Stored data:
- - -
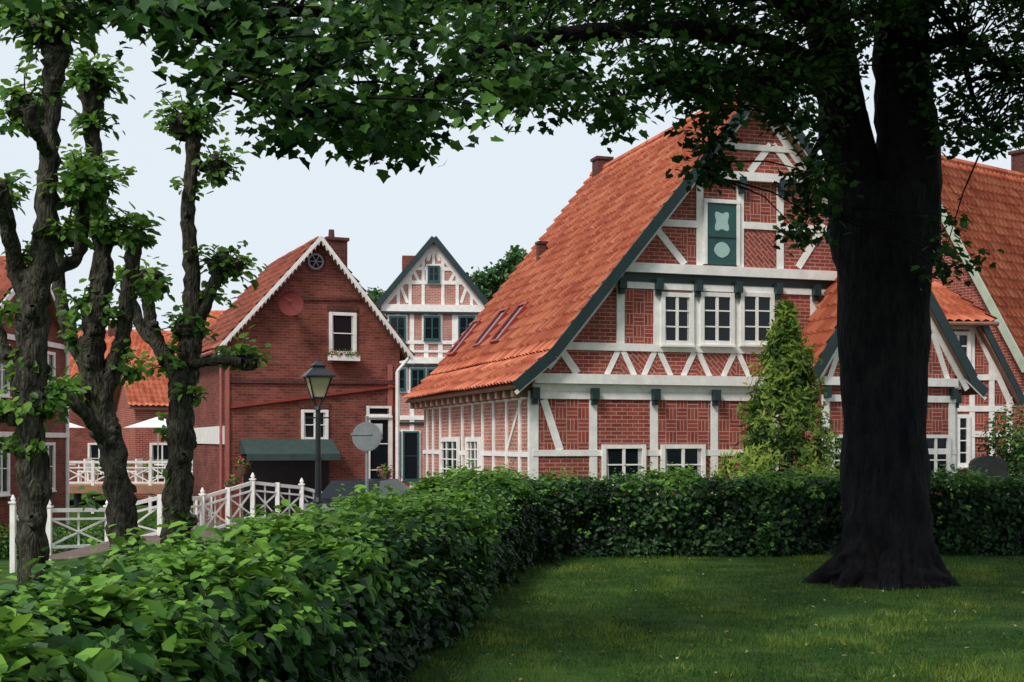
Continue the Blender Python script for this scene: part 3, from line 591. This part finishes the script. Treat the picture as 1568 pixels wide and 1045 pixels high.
f4=lambda u,v:hit(u,v,A4,d4)
sR=f4(1548,600)[0]; sT=f4(1500,500)[0]; zt=f4(1450,494)[1]; zl=f4(1540,612)[1]
mb=MB(); mb.poly([(0,0,ZG),(sR,0,ZG),(sR,0,zl),(sT,0,zt),(0,0,zt)],0); mb.poly([(sR,0,ZG),(sR,3,ZG),(sR,3,zl),(sR,0,zl)],0); mb.poly([(0,3,ZG),(0,0,ZG),(0,0,zt),(0,3,zt)],0); mb.make('brick_walls',[BRB],ax_)
zt2=f4(1450,426)[1]
roof_slope('roof_front',(-.3,-.3,zt-.05),(sT+.25,-.3,zt-.05),(sT-.65,1.1,zt2),(-.3,1.1,zt2),TILE,ax_)
roof_slope('roof_right',(sT+.25,-.3,zt),(sT+.25,3,zt),(sT-.65,3,zt2),(sT-.65,1.1,zt2),TILE,ax_)
roof_slope('roof_leanto',(sR+.2,-.25,zl-.1),(sR+.2,3,zl-.1),(sT-.05,3,zt-.1),(sT-.05,-.25,zt-.1),TILE2,ax_)
t=MB()
t.beam((sT-.05,0,zt),(sR+.2,0,zl-.1),.14,.26,.31,NR,1); t.beam((sT-.1,0,zt-.12),(sR,0,zl-.15),.14,0,.03,NR,0)
for u in (1412,1440,1488,1545,1518): 
    s=f4(u,600)[0]; zz=zt if s<sT else zt-(s-sT)*(zt-zl)/(sR-sT); t.beam((s,0,ZG),(s,0,zz-.05),.13,0,.03,NR,0)
for v in (500,578,626,665):
    z=f4(1450,v)[1]; e_=sT if v<520 else (sR-.35 if v<600 else sR); t.beam((0,0,z),(e_,0,z),.14,0,.04,NR,0)
window(t,(f4(1449,569)[0],0,f4(1449,569)[1]),(1,0,0),NR,.52,.9,2,3,.09,0,2,base=.03); window(t,(f4(1452,715)[0],0,f4(1452,712)[1]),(1,0,0),NR,.46,1.15,2,4,.09,0,2,base=.03); window(t,(f4(1417,715)[0],0,f4(1417,712)[1]),(1,0,0),NR,.3,.6,1,2,.07,0,2,base=.03)
t.cyl((-.3,-.36,zt-.06),(sT+.3,-.36,zt-.06),.05,.05,8,3)
t.make('timber_frame_and_windows',[WHITE,GREEN,GLASS,SOFF],ax_)

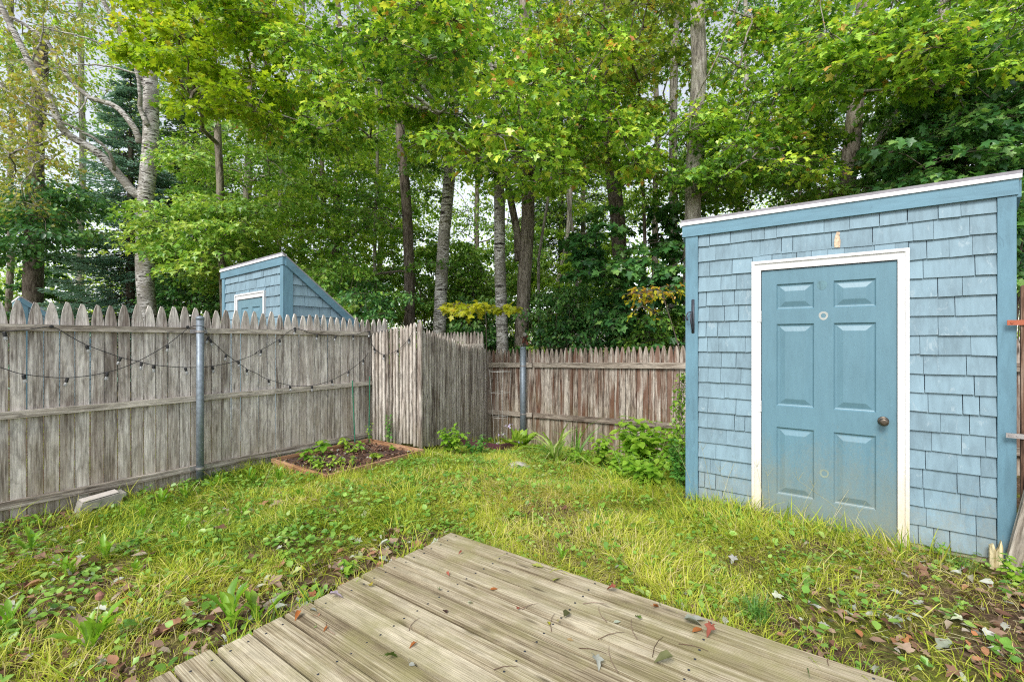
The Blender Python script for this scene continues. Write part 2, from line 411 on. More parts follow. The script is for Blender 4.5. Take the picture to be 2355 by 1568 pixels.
- - -
PROBLEM TO WORK ON:
Every line of the data should be copied as it stands, without the images.

RESPONSE TO THE TASK:
Continue the Blender Python script for this scene: part 3, from line 591. This part finishes the script. Treat the picture as 1568 pixels wide and 1045 pixels high.
f4=lambda u,v:hit(u,v,A4,d4)
sR=f4(1548,600)[0]; sT=f4(1500,500)[0]; zt=f4(1450,494)[1]; zl=f4(1540,612)[1]
mb=MB(); mb.poly([(0,0,ZG),(sR,0,ZG),(sR,0,zl),(sT,0,zt),(0,0,zt)],0); mb.poly([(sR,0,ZG),(sR,3,ZG),(sR,3,zl),(sR,0,zl)],0); mb.poly([(0,3,ZG),(0,0,ZG),(0,0,zt),(0,3,zt)],0); mb.make('brick_walls',[BRB],ax_)
zt2=f4(1450,426)[1]
roof_slope('roof_front',(-.3,-.3,zt-.05),(sT+.25,-.3,zt-.05),(sT-.65,1.1,zt2),(-.3,1.1,zt2),TILE,ax_)
roof_slope('roof_right',(sT+.25,-.3,zt),(sT+.25,3,zt),(sT-.65,3,zt2),(sT-.65,1.1,zt2),TILE,ax_)
roof_slope('roof_leanto',(sR+.2,-.25,zl-.1),(sR+.2,3,zl-.1),(sT-.05,3,zt-.1),(sT-.05,-.25,zt-.1),TILE2,ax_)
t=MB()
t.beam((sT-.05,0,zt),(sR+.2,0,zl-.1),.14,.26,.31,NR,1); t.beam((sT-.1,0,zt-.12),(sR,0,zl-.15),.14,0,.03,NR,0)
for u in (1412,1440,1488,1545,1518): 
    s=f4(u,600)[0]; zz=zt if s<sT else zt-(s-sT)*(zt-zl)/(sR-sT); t.beam((s,0,ZG),(s,0,zz-.05),.13,0,.03,NR,0)
for v in (500,578,626,665):
    z=f4(1450,v)[1]; e_=sT if v<520 else (sR-.35 if v<600 else sR); t.beam((0,0,z),(e_,0,z),.14,0,.04,NR,0)
window(t,(f4(1449,569)[0],0,f4(1449,569)[1]),(1,0,0),NR,.52,.9,2,3,.09,0,2,base=.03); window(t,(f4(1452,715)[0],0,f4(1452,712)[1]),(1,0,0),NR,.46,1.15,2,4,.09,0,2,base=.03); window(t,(f4(1417,715)[0],0,f4(1417,712)[1]),(1,0,0),NR,.3,.6,1,2,.07,0,2,base=.03)
t.cyl((-.3,-.36,zt-.06),(sT+.3,-.36,zt-.06),.05,.05,8,3)
t.make('timber_frame_and_windows',[WHITE,GREEN,GLASS,SOFF],ax_)

The Blender Python script for this scene continues. Write part 2, from line 411 on. More parts follow. The script is for Blender 4.5. Take the picture to be 2355 by 1568 pixels.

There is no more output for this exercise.